Cultura

Aquella del lenguajo

Qué será con otro nombre el amor, a qué sonará el templado tomate, ¿matará un algodón que es un sable, ladrará un perro llamado halcón? ¿Y si antes de esta civilización, aquel que descubrió nuestro enclave con tal de no entretenerse en detalles a éste Madrid lo bautizó Japón? Como en el bar rellena el crucigrama hay quien sabe igual ganar el dinero en la academia de nuestras palabras, presumiendo de ser él el primero en corregir al pueblo las erratas mientras evita pensar que a los demás nos la suda.
Terminada la colección semanal del periódico Público, el domingo llegó el momento de reencontrarse con viejos conocidos algo abandonados. Así que entré en mi papelería habitual y salí de allí con el ABC bajo el brazo. Como suele ocurrir cuando retomas una relación que has descuidado, los primeros minutos fueron incómodos y hostiles. Igual que en este encuentro cuando al llegar a la famosa Tercera encontré el pegajoso y reiterativo texto de Rodríguez Adrados. La página a su disposición mascullaba una única idea, la única lúcida que el académico tuvo respecto al tema tratado: la mutación del castellano. Su idea, valedera eso sí de su posición, sostenía que ciertas alegaciones presentadas por el movimiento que lucha por un lenguaje no sexista, incurrían en un error al confundir género y sexo, y que al hacerlo transformaban la lengua en una cuestión sexual, sexista. El planteamiento es digno de tener en cuenta, pero aún así apenas abarca una pequeña parcela del conflicto. Y entonces, ¿cuáles son las otras parcelas?

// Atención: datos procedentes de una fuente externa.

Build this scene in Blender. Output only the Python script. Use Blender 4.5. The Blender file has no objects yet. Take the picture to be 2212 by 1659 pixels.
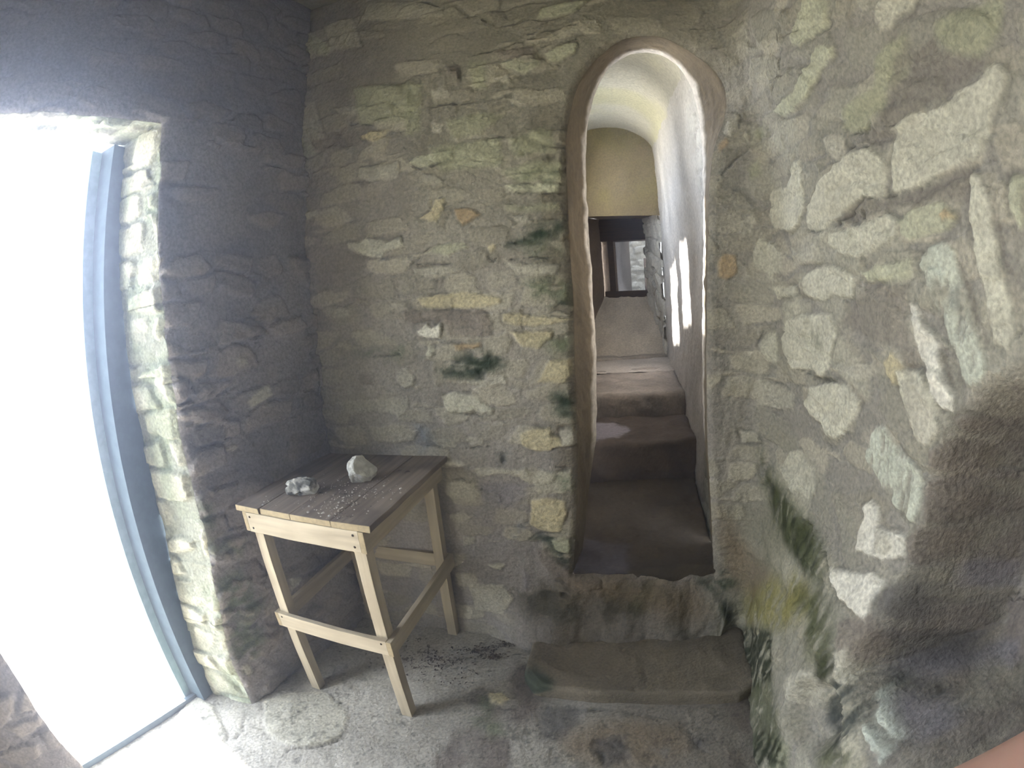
# Vaulted masonry guard room with an arched stair passage, a rough timber table and an open doorway.
import bpy, math, random
import numpy as np
from mathutils import Vector, Matrix

# ------------------------------------------------------------------ camera, sky, sun, exposure
sc = bpy.context.scene
COL = sc.collection
CAM_H, PITCH, ROLL, FPX = 1.4926, 0.1819, -0.0725, 990.97      # action-camera fisheye, 990.97 px per radian at 2212 px wide

def add_camera():
    cd = bpy.data.cameras.new('camera')
    cd.type = 'PANO'
    cd.sensor_width, cd.sensor_height, cd.sensor_fit = 36.0, 27.0, 'HORIZONTAL'
    cd.clip_start, cd.clip_end = 0.01, 200
    k1 = -(2212 / 36.0) / FPX
    for t in (cd, getattr(cd, 'cycles', None)):
        if t is None: continue
        try:
            t.panorama_type = 'FISHEYE_LENS_POLYNOMIAL'
            t.fisheye_fov = math.radians(200)
            t.fisheye_polynomial_k0 = 0.0
            t.fisheye_polynomial_k1 = k1
            t.fisheye_polynomial_k2 = 0.0
            t.fisheye_polynomial_k3 = 0.0
            t.fisheye_polynomial_k4 = 0.0
        except Exception:
            pass
    cam = bpy.data.objects.new('camera', cd)
    COL.objects.link(cam)
    cp, sp, cr, sr = math.cos(PITCH), math.sin(PITCH), math.cos(ROLL), math.sin(ROLL)
    f = Vector((0, cp, -sp)); u = Vector((0, sp, cp)); r = Vector((1, 0, 0))
    r2, u2 = cr * r + sr * u, -sr * r + cr * u
    m = Matrix((r2, u2, -f)).transposed().to_4x4()
    m.translation = Vector((0, 0, CAM_H))
    cam.matrix_world = m
    sc.camera = cam
add_camera()

sc.view_settings.view_transform = 'Standard'
sc.view_settings.look = 'None'
sc.view_settings.gamma = 1.0
sc.view_settings.use_curve_mapping = False
sc.view_settings.exposure = 2.0
cy = sc.cycles
cy.use_denoising = True
try: cy.denoiser = 'OPENIMAGEDENOISE'
except Exception: pass
cy.max_bounces = 6
cy.diffuse_bounces = 5
cy.glossy_bounces = 1
cy.transmission_bounces = 1
cy.volume_bounces = 0
cy.transparent_max_bounces = 4
cy.caustics_reflective = cy.caustics_refractive = False
cy.sample_clamp_indirect = 6.0
cy.use_adaptive_sampling = True
cy.adaptive_threshold = 0.02

w = bpy.data.worlds.new('sky'); sc.world = w; w.use_nodes = True
bg = w.node_tree.nodes['Background']
bg.inputs['Color'].default_value = (0.80, 0.90, 1.08, 1)
bg.inputs['Strength'].default_value = 4.0

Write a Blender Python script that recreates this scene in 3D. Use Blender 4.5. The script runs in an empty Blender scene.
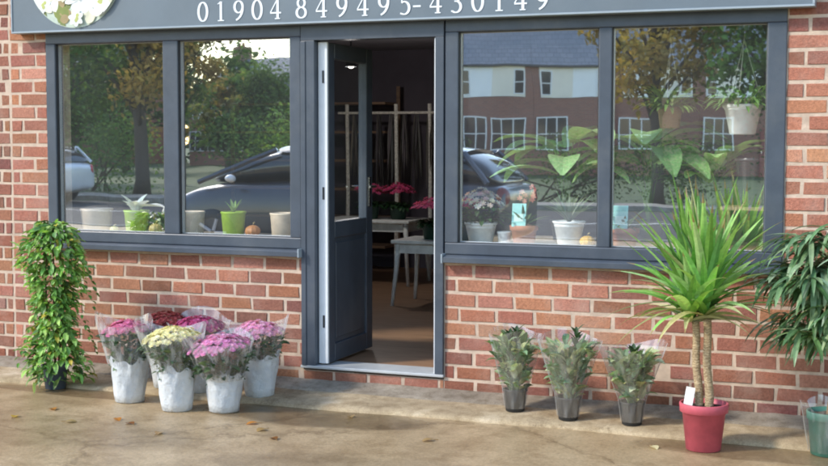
import bpy, math, random
import numpy as np
from mathutils import Vector, Matrix, Quaternion
R = math.radians
random.seed(7)
rnd = random.random
def U(a, b): return a + (b - a) * rnd()

scene = bpy.context.scene
COL = scene.collection

# ------------------------------------------------------------------ mesh builder
class MB:
    def __init__(s): s.v = []; s.f = []; s.c = []; s.m = []
    def quad(s, pts, c=(1, 1, 1), m=0):
        b = len(s.v); s.v += [tuple(p) for p in pts]; s.f.append(tuple(range(b, b + len(pts)))); s.c.append(c); s.m.append(m)
    def mesh(s, vs, fs, c=(1, 1, 1), m=0):
        b = len(s.v); s.v += [tuple(p) for p in vs]
        for f in fs: s.f.append(tuple(i + b for i in f)); s.c.append(c); s.m.append(m)
    def box(s, x0, x1, y0, y1, z0, z1, c=(1, 1, 1), m=0, M=None):
        vs = [Vector((x, y, z)) for z in (z0, z1) for y in (y0, y1) for x in (x0, x1)]
        if M is not None: vs = [M @ v for v in vs]
        s.mesh(vs, [(0, 2, 3, 1), (4, 5, 7, 6), (0, 1, 5, 4), (2, 6, 7, 3), (0, 4, 6, 2), (1, 3, 7, 5)], c, m)
    def tube(s, path, radii, n=8, c=(1, 1, 1), m=0, caps=True):
        path = [Vector(p) for p in path]
        if not hasattr(radii, '__len__'): radii = [radii] * len(path)
        vs = []; fs = []
        up = Vector((0, 0, 1))
        for i, p in enumerate(path):
            t = (path[min(i + 1, len(path) - 1)] - path[max(i - 1, 0)]).normalized()
            a = t.cross(up if abs(t.z) < .95 else Vector((1, 0, 0))).normalized(); b = a.cross(t)
            for k in range(n):
                w = 2 * math.pi * k / n
                vs.append(p + (a * math.cos(w) + b * math.sin(w)) * radii[i])
        for i in range(len(path) - 1):
            for k in range(n):
                k2 = (k + 1) % n
                fs.append((i * n + k, i * n + k2, (i + 1) * n + k2, (i + 1) * n + k))
        if caps: fs.append(tuple(range(n))[::-1]); fs.append(tuple((len(path) - 1) * n + k for k in range(n)))
        s.mesh(vs, fs, c, m)
    def lathe(s, prof, n=24, o=(0, 0, 0), c=(1, 1, 1), m=0, wob=None, a0=0, a1=2 * math.pi):
        vs = []; fs = []; full = abs(a1 - a0 - 2 * math.pi) < 1e-6
        nn = n if full else n + 1
        for i, (r, z) in enumerate(prof):
            for k in range(nn):
                w = a0 + (a1 - a0) * k / n
                rr, zz = (r, z) if wob is None else wob(r, z, w, i)
                vs.append((o[0] + rr * math.cos(w), o[1] + rr * math.sin(w), o[2] + zz))
        for i in range(len(prof) - 1):
            for k in range(n):
                k2 = (k + 1) % nn
                fs.append((i * nn + k, i * nn + k2, (i + 1) * nn + k2, (i + 1) * nn + k))
        s.mesh(vs, fs, c, m)
    def disc(s, r, z, n=24, o=(0, 0, 0), c=(1, 1, 1), m=0):
        s.quad([(o[0] + r * math.cos(2 * math.pi * k / n), o[1] + r * math.sin(2 * math.pi * k / n), o[2] + z) for k in range(n)], c, m)
    def blade(s, base, d, length, width, droop=0.0, n=4, fold=.25, c=(1, 1, 1), prof=None, roll=0.0, m=0, tip=None):
        """one leaf: a folded strip that starts along d and bends down by droop (radians over its length)"""
        p = Vector(base); d = Vector(d).normalized()
        side = d.cross(Vector((0, 0, 1)))
        if side.length < .05: side = Vector((math.cos(roll * 7), math.sin(roll * 7), 0))
        side.normalize()
        if roll: side = Quaternion(d, roll) @ side
        vs = []; fs = []
        prof = prof or (lambda t: max(.04, math.sin(math.pi * min(1, (t * .9 + .08))) ** .8))
        for i in range(n + 1):
            t = i / n; w = width * .5 * prof(t)
            nrm = side.cross(d)
            vs += [p - side * w + nrm * w * fold, p.copy(), p + side * w + nrm * w * fold]
            if i < n:
                p = p + d * (length / n)
                ax = d.cross(Vector((0, 0, -1)))
                if ax.length > .02 and droop: d = Quaternion(ax.normalized(), droop / n) @ d
        for i in range(n):
            a = i * 3
            fs += [(a, a + 1, a + 4, a + 3), (a + 1, a + 2, a + 5, a + 4)]
        s.mesh(vs, fs, c, m)
        if tip: s.c[-1] = s.c[-2] = tip
    def build(s, name, mats, parent=None, smooth=False, bevel=0, loc=None, seg=1):
        me = bpy.data.meshes.new(name)
        me.from_pydata(s.v, [], s.f)
        for mt in (mats if isinstance(mats, (list, tuple)) else [mats]): me.materials.append(mt)
        if any(s.m): me.polygons.foreach_set('material_index', s.m)
        ca = me.color_attributes.new('Col', 'FLOAT_COLOR', 'CORNER')
        lens = np.array([len(f) for f in s.f])
        cols = np.ones((len(s.f), 4)); cols[:, :3] = np.array([c[:3] for c in s.c]).reshape(-1, 3)
        ca.data.foreach_set('color', np.repeat(cols, lens, axis=0).ravel())
        if smooth: me.polygons.foreach_set('use_smooth', [True] * len(s.f))
        me.update()
        o = bpy.data.objects.new(name, me); COL.objects.link(o)
        if loc: o.location = loc
        if parent: o.parent = parent
        if bevel:
            b = o.modifiers.new('bevel', 'BEVEL'); b.width = bevel; b.segments = seg; b.limit_method = 'ANGLE'; b.angle_limit = R(40)
        return o

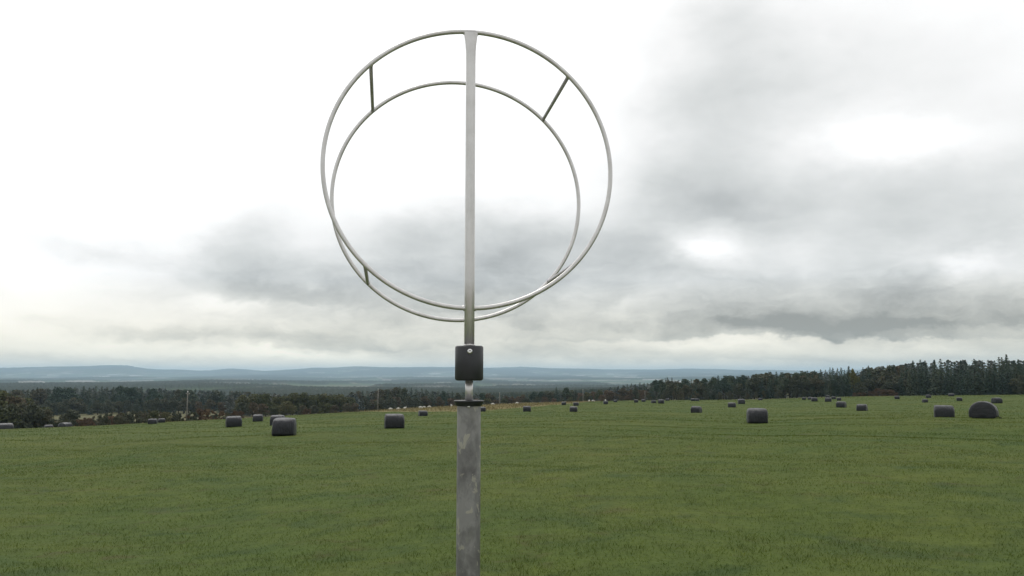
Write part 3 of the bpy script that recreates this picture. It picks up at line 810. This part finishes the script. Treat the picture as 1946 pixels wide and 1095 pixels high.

Les diré que si prestan atención más allá de la anécdota pronto las verán claras. Verán que la compresión es más sensitiva que racional: se alcanza a través de la empatía y se oscurece al usar la razón. Imaginen, hagan la prueba, a un niño de seis años jugando con cuatro niñas, el profesor dice: “todas a clase”… y del mismo modo se dirige al grupo durante todo el día. Pronto, si no me equivoco, el niño acabará diciendo al profesor que “él no es una niña”. Se trata de una reacción natural por parte del niño ya que se siente excluido o incluido en un conjunto donde se siente diferente. La pregunta entonces es la siguiente: ¿ocurre lo mismo a la inversa, si es una niña junto a cuatro niños la que vive la situación? No. El motivo es que la niña está habituada a esos usos del lenguaje. En tal caso, ¿podemos negar que nuestra lengua supone una descompensación en relación al sexo? Para terminar de rumiarlo les diré que gracias al empeño de ciertas asociaciones ya no es sólo Pepito quien tiene ocho manzanas y regala dos: en los libros de matemáticas ya aparecen Juanita y Silvia, y Ana y Encarnita averiguando cuántas manzanas les quedan. ¿Les parece mal?